À court terme, et pour éminemment nécessaire qu'elle soit, ses effets budgétaires restent limités ce qui interroge sur le choix du Gouvernement d'évoquer cette réforme comme un axe central de la cohérence de sa programmation des finances publiques.

En tout état de cause, à politique inchangée, la dynamique des dépenses de retraites n'est pas compatible avec les objectifs du Gouvernement en matière de finances publiques.
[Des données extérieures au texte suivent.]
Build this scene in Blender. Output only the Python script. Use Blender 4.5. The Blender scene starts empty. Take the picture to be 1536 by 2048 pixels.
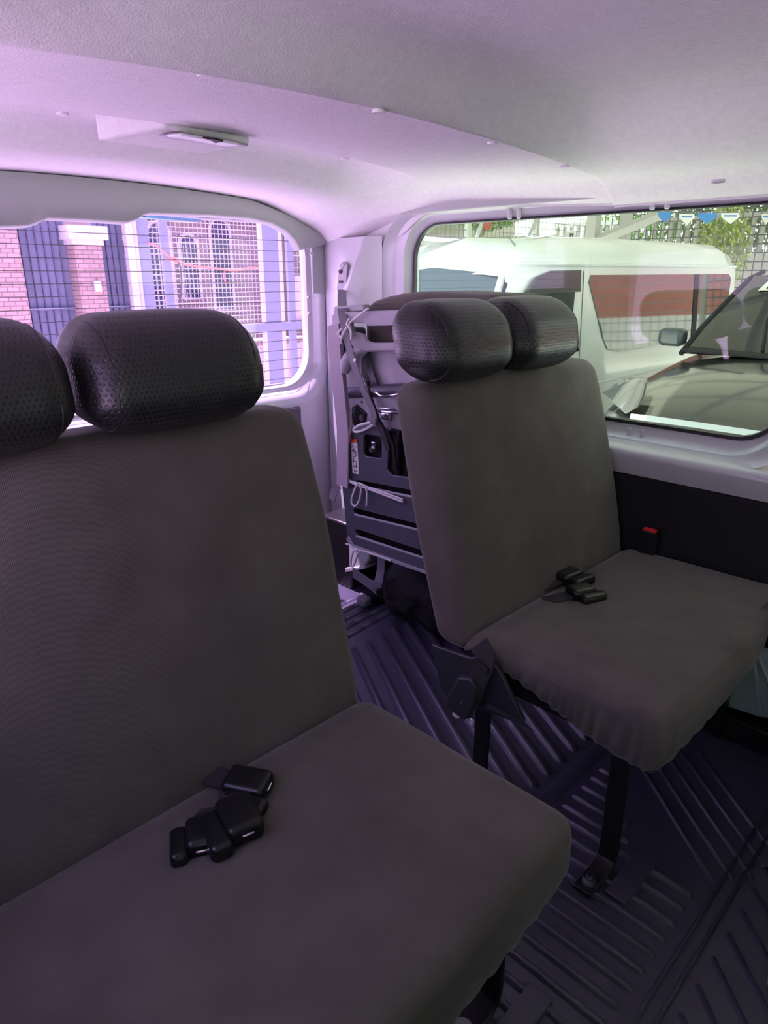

En effet, comme l'indique le Conseil d'orientation des retraites dans son rapport public de septembre 2022 « pour tenir ces objectifs, la croissance des dépenses publiques doit être limitée à 0,6 % en volume entre 2022 et 2027 [...] or, les dépenses de retraites [...] progresseraient sur la période de 1,8 % en termes réels. » .

Dans le cas des administrations locales, le Gouvernement propose une contraction de l'ensemble des dépenses locales (fonctionnement et investissement) en volume d'environ 0,5 % par an jusqu'en 2027 - soit - 0,6 % par an analysé au périmètre des dépenses hors charge de la
dette - ce qui représente un quantum d'économies d'environ 24 milliards d'euros.

Pour autant, il n'indique pas comment cet objectif pourrait être réalisé renvoyant l'ensemble des modalités à la concertation tout en prévoyant, néanmoins, un instrument de contrainte des dépenses de fonctionnement à l'article 23 du projet de loi de programmation.

Comme le rapporteur aura l'occasion de le préciser aux commentaires des articles 16 et 23 du projet de loi de programmation des finances publiques, il est permis de douter de la pertinence de ces instruments pour assurer le double objectif de maîtriser les dépenses publiques et de préserver l'autonomie et les capacités d'intervention des collectivités locales.

Enfin, s'agissant des administrations publiques centrales, le rapport annexé au projet de loi de programmation des finances publique se borne à indiquer que « cette maîtrise de la dépense publique reposera notamment sur des mesures de transformation structurelle et une évaluation renforcée de la qualité des dépenses (...) » .

Ainsi que le développe plus amplement la partie infra consacrée aux dépenses de l'État, ce dernier ne se donne manifestement pas les moyens de réduire durablement ses dépenses ordinaires, en particulier les dépenses de personnel.